Sports Writer Jim Hague was with The Observer for 20+ years — and his name is one of the most recognizable in all of sports journalism. The St. Peter’s Prep and Marquette alum kicked off his journalism career post Marquette at the Daily Record, where he remained until 1985. Following shorts stints at two other newspapers, in September 1986, he joined the now-closed Hudson Dispatch, where he remained until 1991, when its doors were finally shut.

It was during his tenure at The Dispatch that Hague’s name and reputation as one of country’s hardest-working sports reporters grew.
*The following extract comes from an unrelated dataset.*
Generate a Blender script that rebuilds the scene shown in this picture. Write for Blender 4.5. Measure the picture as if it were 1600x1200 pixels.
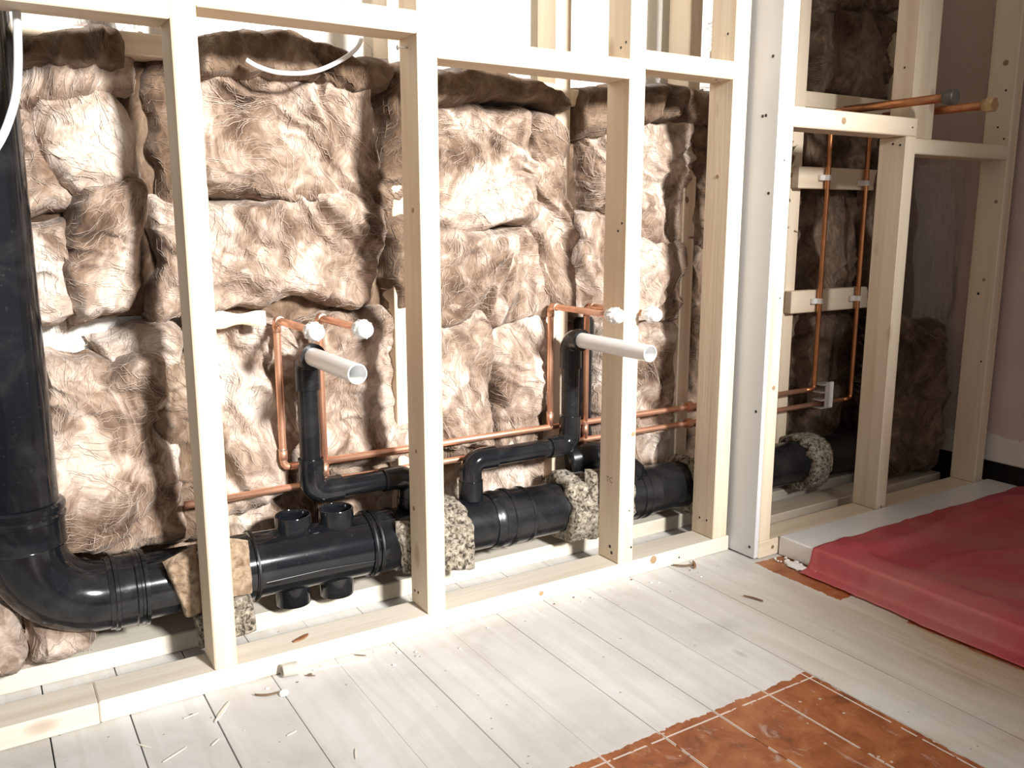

He won several New Jersey Press Association and North Jersey Press Club Awards in that timeframe.

In 1991, he became a columnist for The Hudson Reporter chain of newspapers — and he remains with them to this day.

In addition to his work at The Observer and The Hudson Reporter, Hague is also an Associated Press stringer, where he covers Seton Hall University men’s basketball, New York Red Bulls soccer and occasionally, New Jersey Devils hockey.

He’s also doing work at The Morristown Daily Record, the very newspaper where his journalism career began.

During his career, he also worked for Dorf Feature Services, which provided material for the Star-Ledger. While there, he covered the New York Knicks and the New Jersey Nets.

Hague is also known for his announcing work — and he’s done PA work for Rutgers Newark and NJIT.

Hague is the author of the book “Braddock: The Rise of the Cinderella Man.”